Meeting surging e-commerce demand with diversified fulfilment

16 August 2021 4 min. read

Faced with an e-commerce surge as snap lockdowns once again drive a shift to online channels, businesses can according to Justin Dery – CEO of Doddle for Asia Pacific – reap huge benefits from diversifying their fulfilment.

For many, 2020 was a milestone year that facilitated digital launches and the establishment of an online presence. However, new innovations led to new challenges, with customers becoming increasingly cost sensitive and particular about where and how they spend their money. For these businesses to stay relevant, they will need to explore fresh methods of retaining existing customers while attracting new ones. 

Meeting modern demands with a diverse set of fulfilment options is one effective way to grab customer attention, keep them coming back, and entice new customers. For those keen to tap into these benefits, there are some straightforward considerations. 

Justin Dery, CEO for Asia Pacific, Doddle

Convenience is the key

While businesses were forced to shift online out of pure necessity in 2020, the changes we’re seeing now are a result of lifestyles and preferences shifting. Convenience is now the primary driver for customers in Australia and has played a significant role in the uptake of click & collect in the market. 

In fact, our research shows that 59 percent of consumers who have used the service or another third-party pick-up in the past 12 months have done so because it provides the convenience of collecting their delivery while doing other things. For these shoppers collections are “trip-chained” alongside regular trips to the Post Office (66%), supermarket (44%) and shopping centre (32%). 

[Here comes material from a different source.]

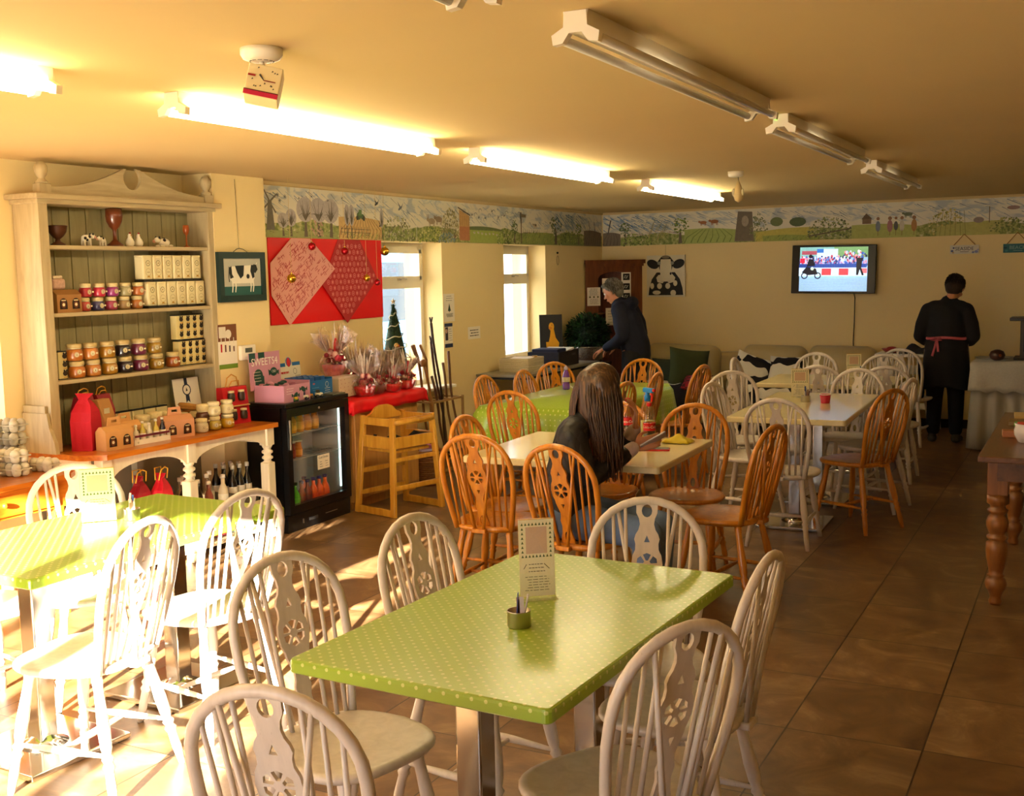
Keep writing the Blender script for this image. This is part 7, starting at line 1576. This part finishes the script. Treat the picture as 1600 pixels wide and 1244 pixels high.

This is similar to the pick-up and drop-off (PUDO) delivery model that fulfils the majority of online orders in Scandinavia, which 66 percent of Australians said had the potential to improve deliveries here in Australia. Australia Post has taken the lead in our market, establishing its collect and return network, the largest PUDO service in Australia. 

The research also indicates that almost three-quarters (73%) of Australian consumers say they are not willing to pay a premium for shipping – which explains why Amazon’s $59/year Prime offering has so far struggled to crack our market. This further emphasises the opportunity for alternative delivery options in Australia that boast convenience over speed. 

The time is now

Our research shows that 61 percent of consumers are eager to try new delivery options, yet only 30 percent have been able to do so in the past year. This suggests an unfulfilled demand for alternative delivery solutions, and an opportunity for small retailers to expand the fulfilment options available to consumers – which could help to reduce overall delivery costs.

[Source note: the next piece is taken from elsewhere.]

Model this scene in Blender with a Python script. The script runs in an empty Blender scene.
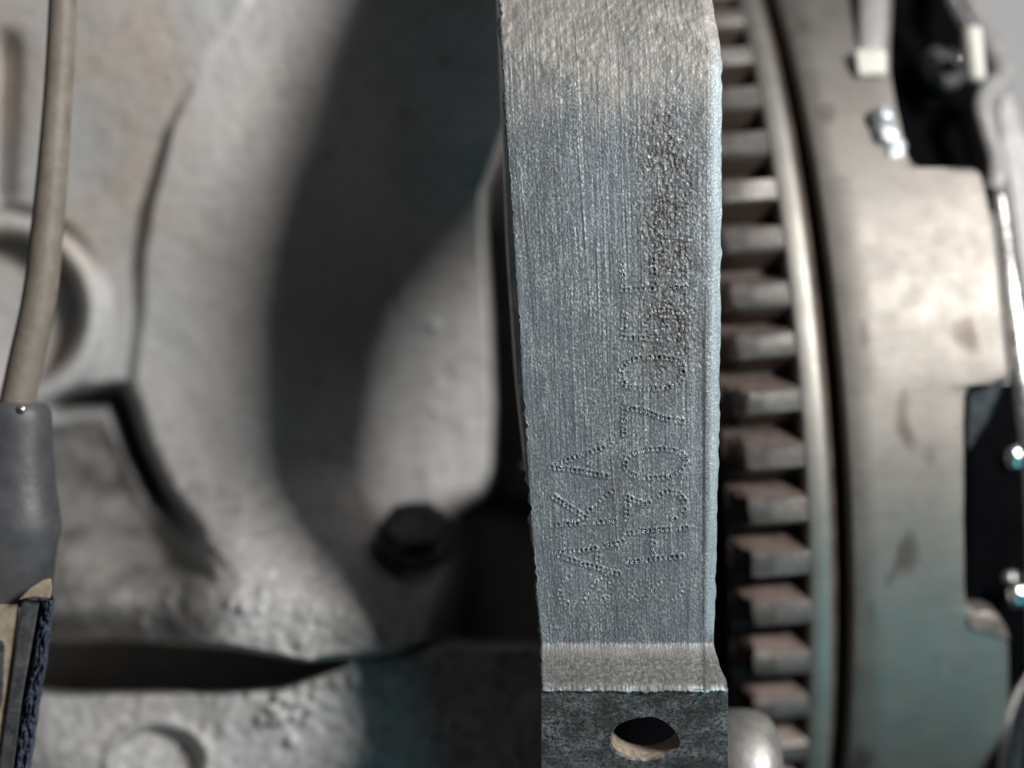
import bpy, math, random
import numpy as np
from mathutils import Matrix, Vector
random.seed(7); np.random.seed(7)
S = bpy.context.scene
D = 14.0                                   # camera distance to the bracket face; one unit is about 1.7 cm

# ------------------------------------------------------------------ camera, world, lamps, exposure
cam_d = bpy.data.cameras.new("camera"); cam = bpy.data.objects.new("camera", cam_d)
S.collection.objects.link(cam); S.camera = cam
cam.location = (0, -D, 0); cam.rotation_euler = (math.radians(90), 0, 0)
cam_d.sensor_width = 36; cam_d.lens = 36 * D / 10.24
cam_d.clip_start = 0.1; cam_d.clip_end = 300
cam_d.dof.use_dof = True; cam_d.dof.focus_distance = D - 0.02
cam_d.dof.aperture_fstop = 0.078

w = bpy.data.worlds.new("World"); S.world = w; w.use_nodes = True
bg = w.node_tree.nodes["Background"]
bg.inputs[0].default_value = (0.95, 0.96, 1.0, 1); bg.inputs[1].default_value = 0.020

def lamp(name, loc, target, sx, sy, power, col):
    l = bpy.data.lights.new(name, 'AREA'); l.shape = 'RECTANGLE'; l.size = sx; l.size_y = sy
    l.energy = power; l.color = col
    o = bpy.data.objects.new(name, l); S.collection.objects.link(o)
    o.location = loc
    o.rotation_euler = (Vector(target) - Vector(loc)).to_track_quat('-Z', 'Y').to_euler()
    return o
KEY = Vector((0.86, -1.0, 0.50)).normalized()
lamp("key_lamp", Vector((0, 2, 0)) + KEY * 34, (0, 2, 0), 6.0, 6.0, 13200, (1.0, 0.975, 0.945))
lamp("overhead_lamp", (14, -6, 21), (3, 2, 0), 9, 9, 520, (0.96, 0.97, 1.0))
lamp("side_fill", (-16, -8, 12), (0, 2, 0), 8, 8, 90, (0.86, 0.93, 1.0))  # unseen fill, added to lift the bracket's left side
lamp("low_teal_lamp", (13, -9, -14), (4, 3, -2), 7, 7, 430, (0.16, 0.70, 0.80))

S.view_settings.view_transform = 'Standard'; S.view_settings.look = 'None'
S.view_settings.exposure = 0.0; S.view_settings.gamma = 1.0; S.view_settings.use_curve_mapping = False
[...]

Given the boom in online shopping last year – with data from Australia Post revealing that sales online climbed 44 percent year-on-year in January – consumers are increasingly more open to new ways of shopping, and even more so, open to exploring new delivery experiences. This provides a tremendous opportunity for businesses to not only become more cost effective, but to do so in a way that attracts customers. 

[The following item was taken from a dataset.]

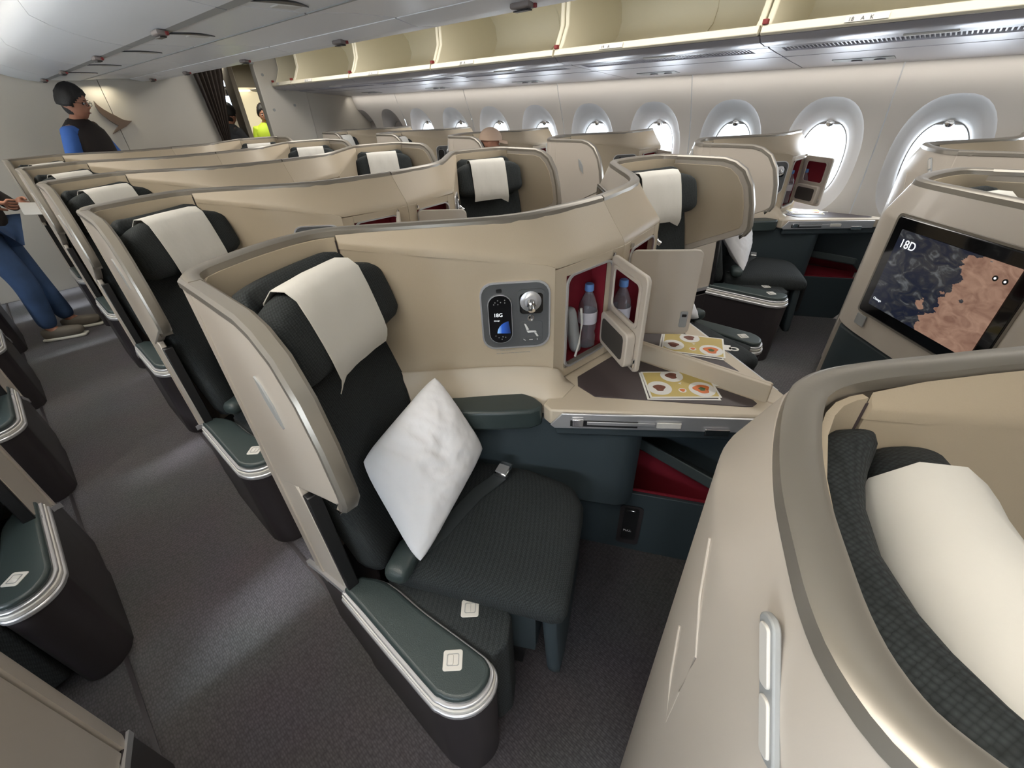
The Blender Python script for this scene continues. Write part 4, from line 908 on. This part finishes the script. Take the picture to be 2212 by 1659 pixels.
# menus
def card_quad(name, pts, z, t, m, parent=None):
    return mesh_obj(name, *prism(pts, z, z + t), m, parent, smooth=0)
def menu(c, ang, z, label, mir=1, simple=False):
    root = empty('menu_card', (c[0], c[1], z), label, 'menu', 'menu cards on the side tables'); root.rotation_euler.z = ang
    w, h = .215, .150
    card_quad('under_card', [(-w / 2 - .010, -h / 2 - .006), (w / 2 - .006, -h / 2 - .012), (w / 2 - .002, h / 2 - .010), (-w / 2 - .006, h / 2 - .002)], 0.0, .0012, M['paper'], root)
    card_quad('under_print', [(-w / 2 - .004, -h / 2 - .001), (w / 2 - .012, -h / 2 - .006), (w / 2 - .010, h / 2 - .016), (-w / 2, h / 2 - .008)], .0012, .0003, M['inlay'], root)
    card_quad('top_card', [(-w / 2, -h / 2), (w / 2, -h / 2), (w / 2, h / 2), (-w / 2, h / 2)], .0016, .0010, M['paper'], root)
    card_quad('gold_print', [(-w / 2 + .006, -h / 2 + .006), (w / 2 - .006, -h / 2 + .006), (w / 2 - .006, h / 2 - .006), (-w / 2 + .006, h / 2 - .006)], .0026, .0003, M['gold'], root)
    def dish(x, y, r, m, inner, extra=None):
        pts = [(max(-w / 2 + .006, min(w / 2 - .006, x + r * math.cos(a))), max(-h / 2 + .006, min(h / 2 - .006, y + r * math.sin(a)))) for a in [2 * math.pi * i / 28 for i in range(28)]]
        q = card_quad('dish_print', pts, .0029, .0003, M['dish'], root)
        mesh_obj('food_print', *prism([(x + inner * math.cos(a) * (1 + .25 * math.sin(3 * a + x * 90)), y + inner * math.sin(a)) for a in [2 * math.pi * i / 20 for i in range(20)]], .0032, .0035), M[m], q, smooth=0)
        if extra: mesh_obj('garnish_print', *prism([(x + extra * math.cos(a) * (1 + .3 * math.sin(5 * a)), y + extra * math.sin(a)) for a in [2 * math.pi * i / 16 for i in range(16)]], .0035, .0038), M['herb'], q, smooth=0)
    dish(.062, -.030, .040, 'soup', .024, .010); dish(-.068, -.022, .038, 'food', .018); dish(-.012, .048, .036, 'food', .018); dish(.0, -.036, .012, 'soup', .008)
    card_quad('bird_print', [(-.004, .004), (.010, .010), (.004, .004), (.006, -.003)], .0029, .0003, M['dish'], root)
    card_quad('cup_card', [(w / 2 - .01, -.010), (w / 2 + .022, -.010), (w / 2 + .022, .030), (w / 2 - .01, .030)], .0004, .001, M['paper'], root)
    q = mesh_obj('cup_handle', *ring_plate((w / 2 + .032, .006, .0004), (1, 0, 0), (0, 1, 0), [(.017 * math.cos(2 * math.pi * i / 20), .014 * math.sin(2 * math.pi * i / 20)) for i in range(20)], [(.010 * math.cos(2 * math.pi * i / 20), .008 * math.sin(2 * math.pi * i / 20)) for i in range(20)], .001), M['paper'], root)
    return root
menu((1.190, .370), math.radians(-51), .7635, 'golden menu card with printed dishes on the near side table, left of the divider')
menu((1.470, .440), math.radians(-68), .7635, 'golden menu card with printed dishes beyond the table divider, partly under the door')
menu((3.93, .60), math.radians(-60), .7635, 'menu card on the window side table below the mirror door')
# water bottle
bt = empty('water_bottle', (1.165, .712, .8065), 'small clear water bottle with a blue cap in the red lined cabinet', 'bottle', 'water bottles in the cabinets')
prof = [(.001, 0), (.026, 0), (.031, .006), (.031, .045), (.027, .058), (.031, .072), (.032, .10), (.032, .138), (.029, .158), (.020, .182), (.0125, .198), (.0125, .208)]
mesh_obj('bottle_body', *lathe((0, 0, 0), (0, 0, 1), prof + [(.0115, .208), (.0115, .198), (.019, .181), (.028, .157), (.031, .137), (.031, .10), (.030, .072), (.026, .058), (.030, .045), (.030, .007), (.001, .003)], 28), M['bottle'], bt, smooth=60)
mesh_obj('bottle_label', *loft([[(r_ * math.cos(2 * math.pi * k / 28), r_ * math.sin(2 * math.pi * k / 28), z) for k in range(28)] for r_, z in ((.0324, .092), (.0328, .094), (.0328, .132), (.0324, .134))], caps=False), M['bottlelabel'], bt, smooth=60)
mesh_obj('bottle_cap', *lathe((0, 0, .204), (0, 0, 1), [(.001, 0), (.0150, 0), (.0155, .003), (.0150, .020), (.013, .023), (.001, .023)], 24), M['capblue'], bt, smooth=50)
b2 = copy_tree(bt); b2.location = (1.165 + 2.77, .712 + .05, .8065); b2['label'] = 'clear water bottle with blue cap in the window seat cabinet by the mirror door'
#b3 = copy_tree(bt); b3.location = (2.54 - 1.165, .712, .8065); b3['label'] = 'clear water bottle behind the plain open door, right of the first bottle'
# headphone case leaning in the cabinet
hp = tag(mesh_obj('headphone_case', *rbox((1.072, .708, .902), (1, -.1, .28), (.1, 1, 0), (-.28, 0, 1), .019, .020, .092, .018, 5), M['greyp'], smooth=70), 'grey zipped headphone case leaning in the red lined cabinet beside the bottle', 'case')
mesh_obj('case_strap', *tube([(1.075, .682, .985), (1.085, .682, .93), (1.078, .684, .86), (1.060, .686, .815)], .004), M['plate'], hp)
# printed card on the beige shell of the window seat in the second row
# ------------------------------------------------------------ people
def skinmesh(name, joints, edges, m, parent, sub=2, root=0):
    me = bpy.data.meshes.new(name); me.from_pydata([j[0] for j in joints], edges, []); o = bpy.data.objects.new(name, me); COL.objects.link(o)
    sk = o.modifiers.new('skin', 'SKIN'); sk.use_smooth_shade = True
    for i, j in enumerate(joints):
        v = me.skin_vertices[0].data[i]; r_ = j[1] if isinstance(j[1], tuple) else (j[1], j[1]); v.radius = r_; v.use_root = (i == root)
    sb = o.modifiers.new('sub', 'SUBSURF'); sb.levels = sub; sb.render_levels = sub
    bpy.context.view_layer.update(); dg = bpy.context.evaluated_depsgraph_get(); m2 = bpy.data.meshes.new_from_object(o.evaluated_get(dg)); bpy.data.objects.remove(o)
    m2.materials.clear(); m2.materials.append(m)
    for p in m2.polygons: p.use_smooth = True
    ob = bpy.data.objects.new(name, m2); COL.objects.link(ob); ob.parent = parent; return ob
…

While contactless delivery or pick-up options were first introduced out of necessity given government restrictions, it has sparked new interest among customers to explore alternative delivery options that fit their changing lifestyles. We predict that this will continue to be the case for years to come. 

Added benefits

Sustainability is becoming a bigger driver of customer behaviour and forward-thinking retailers are embracing ways to reduce carbon footprints. Implementing the PUDO model, for example, creates a much lower carbon impact by consolidating deliveries, as opposed to running multiple trips to individual homes. One study suggests that this method reduces emissions by around two thirds compared to door-to-door deliveries. 

Environmentally-friendly delivery options are increasingly on the minds of younger customers with 31 percent of consumers aged 18-29 believing that online shopping has a negative impact on the environment. Other generational groups also report that they are increasingly motivated by sustainability. In short, this trend is already making an impact with some shoppers, but its biggest effects are building up, and when they arrive retailers will need to be ready. 

While Australian businesses did an impressive job adopting entirely new, digital ways of working in order to meet customer demands last year, this only marked the beginning of the business changes that lie ahead. We’ve entered a new customer age, where cash strapped Australians have hybrid working and living schedules, and are craving convenience from their consumer experiences.

In order to keep up and stay relevant, diversifying fulfilment can be the added hook that makes a new customer into a returning customer.